At the age of 92, the Oracle of Omaha shows no sign of slowing down.
In 2023, he bought a large slice of Occidental Petroleum – the Houston-based outfit exploring in both the United States and the Middle East.
Big in Japan
Characteristically, Buffett took advantage of a pullback in prices to boost Berkshire Hathaway’s stake in the oil giant to more than 20%.
The investing legend also went on his travels to find cheap stock. He journeyed to Japan where he found buying opportunities recently in five Japanese trading houses.
What is his secret to successful investment? Here are his three golden, guiding, principles, courtesy of CNBC.
PRINCIPLE ONE
Don’t look at a stock like it is a ticker symbol with a price that goes up and down on a chart. It’s a slice of a company’s profits far into the future, and that’s how they need to be evaluated.
“Charlie (Munger, Buffett’s business partner) and I haven’t the faintest idea where the stock market is going to go next week, next month, or next year. We never talk about it. … “ What we see when we look at the stock market is thousands and thousands and thousands of companies priced every day, and we ignore 99.9 percent of what we see … and then every now and then we see something that looks like it’s attractively priced to us, as a business. Forget about the word ‘stock.’
PRINCIPLE TWO
The stock market is there to serve you, not instruct you.
Many nonprofessional investors become concerned when stock prices fall. They think the market is telling them they made a mistake. Some may even be so shaken that they sell stocks at lower prices.
Buffett takes the opposite view. If he buys a stock because he thinks the company will be a long-term winner, he doesn’t let the market convince him otherwise.

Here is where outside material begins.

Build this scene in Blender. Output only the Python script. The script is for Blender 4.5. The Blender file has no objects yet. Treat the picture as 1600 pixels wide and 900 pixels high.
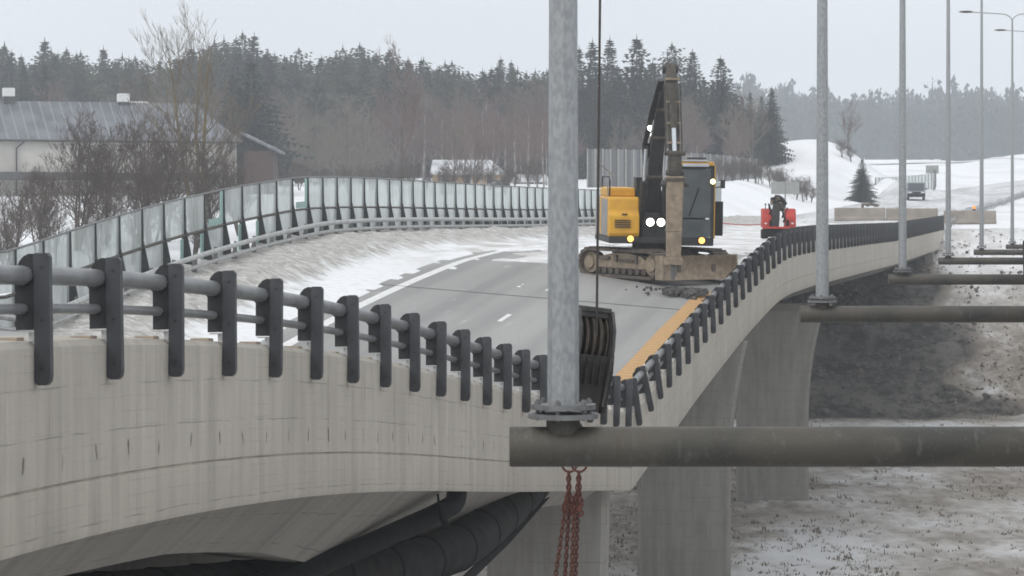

“My enthusiasm for stocks is in direct proportion to how far they go down. I like it when things I like go down in price. … “Am I better off if I have to pay high prices or low prices? So, it’s not bad news for us when stocks go down at all. Now, you know, it’s bad news for us when something goes wrong with a company.”
PRINCIPLE THREE
Maintain a margin of safety
“We try not to do anything difficult. …“This is not like Olympic diving. In Olympic diving, they have a degree of difficulty factor. And if you can do some very difficult dive, the payoff is greater if you do it well than if you do some very simple dive. “That’s not true in investments. You get paid just as well for the most simple dive, as long as you execute it all right. And there’s no reason to try those three-and-a-halfs when you get paid just as well for just diving off the side of the pool and going in cleanly.”